We spoke with Christian Buckner about the future of organisational AI and its potential to alter STEM careers.
For Christian Buckner, the SVP of analytics and IoT at multinational technology company Altair, “the future of intelligent automation is not about adding AI to yesterday’s workflows, it’s about reimagining workflows themselves”.
He explained that systems must become more interconnected, contextual and adaptive, but for that to happen, organisations must implement agentic AI that is “supported by a unifying fabric of knowledge and governance”. Essentially, companies can achieve this not by dismantling the systems already in place, but by activating them in new and creative ways.
“The winners won’t be those who adopt AI the fastest, but those who rethink how intelligence, action and human expertise interweave to build resilient, forward-looking organisations,” said Buckner.
AI evolution
According to Buckner, agentic AI represents the logical next step in intelligent automation. While traditional AI tends to be used passively, in that it analyses, makes suggestions and waits for human input, the evolution of agentic AI and its integration into wider company operations represents a paradigm shift.

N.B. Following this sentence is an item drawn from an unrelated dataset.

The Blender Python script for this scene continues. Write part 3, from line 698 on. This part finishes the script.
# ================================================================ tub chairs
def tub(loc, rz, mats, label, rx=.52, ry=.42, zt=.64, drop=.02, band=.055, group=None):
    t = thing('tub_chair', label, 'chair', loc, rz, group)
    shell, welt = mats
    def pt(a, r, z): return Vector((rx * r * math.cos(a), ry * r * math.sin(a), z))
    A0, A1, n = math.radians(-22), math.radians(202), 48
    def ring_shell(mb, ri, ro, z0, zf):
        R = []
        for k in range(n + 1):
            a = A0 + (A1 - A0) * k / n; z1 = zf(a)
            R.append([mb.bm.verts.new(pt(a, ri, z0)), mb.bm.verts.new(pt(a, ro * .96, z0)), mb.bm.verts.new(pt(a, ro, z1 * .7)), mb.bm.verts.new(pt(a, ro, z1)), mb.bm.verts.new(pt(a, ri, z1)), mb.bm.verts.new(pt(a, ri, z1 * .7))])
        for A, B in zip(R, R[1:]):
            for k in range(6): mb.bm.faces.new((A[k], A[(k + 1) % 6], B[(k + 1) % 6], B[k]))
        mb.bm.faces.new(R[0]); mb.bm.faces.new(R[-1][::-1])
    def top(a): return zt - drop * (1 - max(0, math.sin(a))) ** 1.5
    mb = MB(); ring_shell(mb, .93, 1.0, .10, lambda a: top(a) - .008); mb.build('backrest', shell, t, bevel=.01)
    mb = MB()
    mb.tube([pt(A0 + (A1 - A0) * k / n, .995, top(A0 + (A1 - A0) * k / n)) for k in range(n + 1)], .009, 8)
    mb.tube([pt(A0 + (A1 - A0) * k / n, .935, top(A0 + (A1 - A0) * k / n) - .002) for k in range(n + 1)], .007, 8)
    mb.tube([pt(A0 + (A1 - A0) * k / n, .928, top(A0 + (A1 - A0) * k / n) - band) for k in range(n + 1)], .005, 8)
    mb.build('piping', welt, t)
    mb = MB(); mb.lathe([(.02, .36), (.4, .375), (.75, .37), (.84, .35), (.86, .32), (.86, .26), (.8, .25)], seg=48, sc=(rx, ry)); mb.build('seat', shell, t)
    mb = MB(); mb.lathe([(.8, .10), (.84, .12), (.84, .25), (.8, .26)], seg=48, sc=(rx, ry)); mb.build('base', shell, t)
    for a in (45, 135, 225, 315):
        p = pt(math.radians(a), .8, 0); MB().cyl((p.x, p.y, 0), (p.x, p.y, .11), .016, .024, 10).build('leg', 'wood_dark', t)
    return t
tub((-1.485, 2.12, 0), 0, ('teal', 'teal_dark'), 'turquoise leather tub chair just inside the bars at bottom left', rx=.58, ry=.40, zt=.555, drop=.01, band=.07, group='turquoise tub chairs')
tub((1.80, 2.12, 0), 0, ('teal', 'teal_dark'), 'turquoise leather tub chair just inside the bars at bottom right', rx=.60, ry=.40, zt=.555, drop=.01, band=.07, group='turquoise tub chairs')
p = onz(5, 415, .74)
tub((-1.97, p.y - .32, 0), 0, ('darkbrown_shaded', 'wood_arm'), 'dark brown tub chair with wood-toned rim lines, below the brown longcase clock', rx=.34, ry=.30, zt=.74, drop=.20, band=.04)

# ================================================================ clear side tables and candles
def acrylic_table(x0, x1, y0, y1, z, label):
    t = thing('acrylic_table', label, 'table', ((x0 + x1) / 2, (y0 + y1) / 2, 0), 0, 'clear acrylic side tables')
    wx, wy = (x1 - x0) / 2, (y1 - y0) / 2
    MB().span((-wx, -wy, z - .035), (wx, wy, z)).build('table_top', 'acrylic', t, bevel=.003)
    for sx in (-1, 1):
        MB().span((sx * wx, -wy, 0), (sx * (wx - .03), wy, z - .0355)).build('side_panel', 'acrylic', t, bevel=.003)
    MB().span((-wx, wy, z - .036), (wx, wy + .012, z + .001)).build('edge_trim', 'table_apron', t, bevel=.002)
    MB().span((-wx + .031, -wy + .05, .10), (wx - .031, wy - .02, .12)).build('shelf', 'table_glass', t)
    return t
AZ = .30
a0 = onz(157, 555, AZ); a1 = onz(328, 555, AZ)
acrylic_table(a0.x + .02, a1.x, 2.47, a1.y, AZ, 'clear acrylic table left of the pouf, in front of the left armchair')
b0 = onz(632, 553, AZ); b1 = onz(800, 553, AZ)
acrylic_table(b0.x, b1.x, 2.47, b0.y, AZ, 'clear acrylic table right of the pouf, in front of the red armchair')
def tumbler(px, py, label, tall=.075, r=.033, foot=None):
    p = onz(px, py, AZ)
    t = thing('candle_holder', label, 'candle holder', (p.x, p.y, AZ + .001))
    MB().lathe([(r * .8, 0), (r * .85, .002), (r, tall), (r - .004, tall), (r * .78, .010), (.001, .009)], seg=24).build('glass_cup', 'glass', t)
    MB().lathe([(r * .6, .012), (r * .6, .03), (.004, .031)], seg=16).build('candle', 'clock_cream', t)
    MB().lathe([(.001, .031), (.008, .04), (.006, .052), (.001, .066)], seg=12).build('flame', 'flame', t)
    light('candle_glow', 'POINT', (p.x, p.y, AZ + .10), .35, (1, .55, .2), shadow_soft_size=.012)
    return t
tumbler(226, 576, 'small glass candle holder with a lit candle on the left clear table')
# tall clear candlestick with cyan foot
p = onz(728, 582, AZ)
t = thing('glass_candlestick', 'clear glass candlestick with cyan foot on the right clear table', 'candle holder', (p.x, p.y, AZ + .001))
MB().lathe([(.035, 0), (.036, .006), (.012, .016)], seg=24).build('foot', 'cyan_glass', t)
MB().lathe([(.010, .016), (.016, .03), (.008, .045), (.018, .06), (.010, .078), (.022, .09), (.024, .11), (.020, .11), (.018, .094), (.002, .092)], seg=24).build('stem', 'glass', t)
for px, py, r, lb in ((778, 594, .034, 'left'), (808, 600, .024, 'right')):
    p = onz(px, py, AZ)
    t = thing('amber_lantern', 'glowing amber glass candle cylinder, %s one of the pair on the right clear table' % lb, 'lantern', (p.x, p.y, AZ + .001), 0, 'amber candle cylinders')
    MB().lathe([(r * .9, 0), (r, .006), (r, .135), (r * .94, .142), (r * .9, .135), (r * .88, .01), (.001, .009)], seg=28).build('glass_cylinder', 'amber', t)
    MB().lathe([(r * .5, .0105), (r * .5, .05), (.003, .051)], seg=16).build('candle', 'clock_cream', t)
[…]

“These are autonomous systems capable of perceiving context, making decisions and acting on their own to drive outcomes. Their purpose is not simply to process information but to continuously interact with complex environments, adjusting, learning and orchestrating workflows dynamically.
“The potential is enormous, agentic AI can transform businesses from being reactive to becoming proactive and self-optimising, with workflows that adapt in real time to shifting conditions.”
As it stands, Buckner is of the opinion that, while agentic AI is being utilised to an extent, there are a number of key areas in which organisational leaders are failing to fully leverage AI’s potential.
“Most organisations are focused on external-facing use cases like customer service bots or marketing automation. But some of the most transformative opportunities are internal, supply chain resilience, maintenance planning, workforce optimisation and R&D workflow acceleration,” he said.
“In sectors like manufacturing, finance, aerospace and life sciences, the opportunity is not just faster service but fundamentally smarter, self-adjusting operations. Yet because these areas are complex and often tied to legacy systems, they’ve been slower to adopt agentic approaches – something that modern data fabrics and agent frameworks are now poised to change.”
Career change
AI is a great divider, insofar as there are many schools of thought around its potential, efficacy and whether or not it is a positive or a negative consequence of the digital world. According to Buckner, STEM careers are likely to experience two profound changes as agentic AI evolves.
“First, it will shift technical roles from building static systems to designing dynamic ecosystems. Engineers, data scientists and technologists will increasingly focus on how to guide, shape and supervise evolving agentic behavior rather than crafting static applications.
“Second, it will amplify the importance of interdisciplinary fluency, success will require understanding not just coding or statistics, but also ethics, governance and system design at the organisational level. In short, agentic AI will turn STEM careers from building blocks into system architecture and stewardship roles.”
New roles will emerge, he said, such as AI orchestration architect – who design agent-based workflows across complex systems. Organisations will also be looking for knowledge engineers to build and maintain the semantic fabric that agents have to navigate.
There will be a demand for governance specialists who can ensure compliance, ethical use and operational transparency, as well as AI operations analysts who monitor and optimise live agentic ecosystems.
“It will create entirely new career paths at the intersection of data, automation and enterprise strategy. In many ways, agentic AI will require STEM professionals to become the architects and stewards of intelligent, adaptive organisations.”
For Buckner, the key to implementing this new tech, without massively disrupting workflow and employee productivity, will involve organisations building around existing infrastructure, not against it.
“Organisations have years, if not decades, of investment in their current systems. Seamless integration of agentic AI means creating a connective fabric that overlays existing data, tools and workflows without forcing rip-and-replace initiatives.
“Think of it as adding an intelligent layer that activates and harmonises what’s already there. If agentic AI has access to the right context, clean data, system connections, historical operations, it can plug into daily work without disruption, automating selectively and scaling gradually as trust and competence are built.”